Further on, Murillo. The occupants of a poor monastery in Spain miraculously fed by angels, known as “La Cuisine des Anges.”

I do not recommend more than a cursory examination of these fine Spanish works, which can only be properly understood by those who have visited Madrid and Seville. It will suffice to note their general characteristics, and the way in which they render traditional subjects. The best point of view for the “Cuisine des Anges,” is obtained from the seat nearly opposite, beneath the archway, when the splendid luminous qualities of this theatrical picture can be better appreciated. From this point also, many of the other Spanish pictures are well seen with an opera-glass. They are not intended for close examination.

(The columns which separate these compartments have an interesting history. They first belonged to a classical temple in North Africa. They were brought thence by Louis XIV to support a baldacchino at St. Germain-des-Prés. Finally, the Revolution transferred them to the Louvre.)

Return again, now, to the last archway, and begin once more on the R side, which contains for the most part tawdry works of the Baroque period, which should, however, be studied to some extent in illustration of the decadence of art in the later 16th century, and also as examples of further transformation of the traditional motives.

53. Barocci.

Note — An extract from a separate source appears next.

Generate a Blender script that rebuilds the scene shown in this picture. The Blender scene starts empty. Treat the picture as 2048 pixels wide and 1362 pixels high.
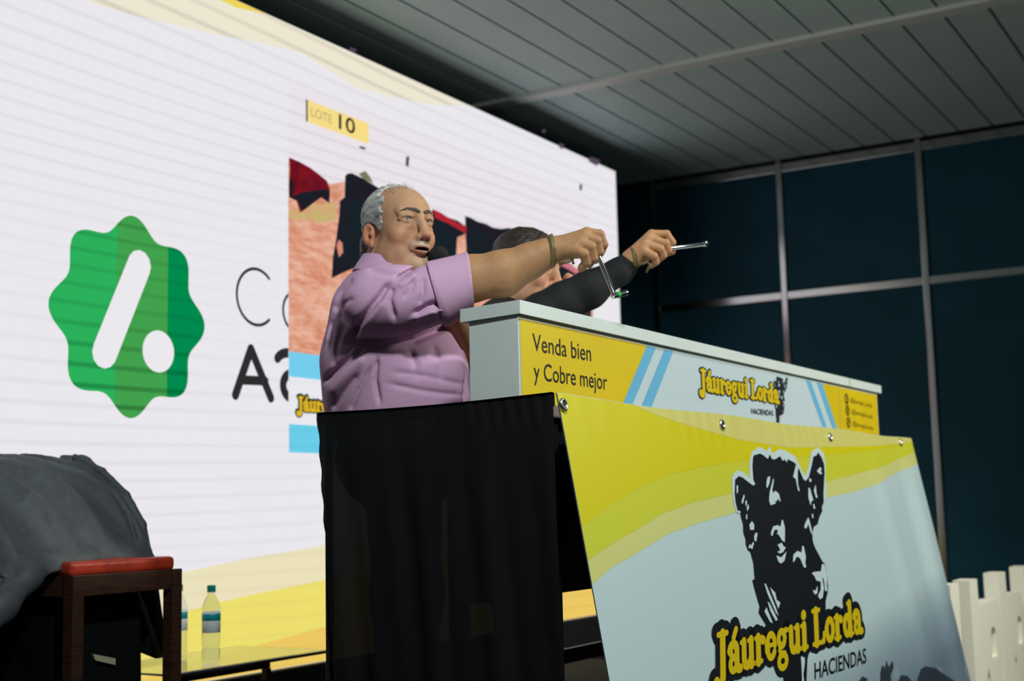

Madonna in Glory, with St. Antony and St. Lucy. A good example of the insipid style which took its name from this master.

Below it, 309. Bagnacavallo. Circumcision, with twisted pillars, showing the decline in architectural taste. The crowded composition may be instructively compared with earlier and simpler examples of this subject; also, with Fra Bartolommeo, whose fine but complex arrangements rapidly resulted in such confused grouping.

52. Barocci. Same scene. The tradition now entirely ignored, and an unpleasantly realistic, yet theatrical and mannered treatment, introduced.

304. After Primaticcio. Mythological concert, exhibiting the taste of the School of Fontainebleau (the Italian artists of Raphael’s group, scholars of Giulio Romano, introduced into France by François Ier).

349. Rosselli. Triumphant David, with the head of Goliath. Marking the advance of the histrionic tendency.

A very cursory examination of the rest of the works on this wall will probably be sufficient. Look them over in an hour. The most celebrated are two by Salvator Rosa: 318, Guido Reni’s Ecce Homo, full of tawdry false sentiment; and Domenichino’s St. Cecilia (often copied), with the angel reduced to the futile decorative winged boy of the period. 324, Guido’s St. Sebastian, may be well compared with Perugino’s, as marking the decline which art had suffered. It is on works like these that the Spanish School largely based itself.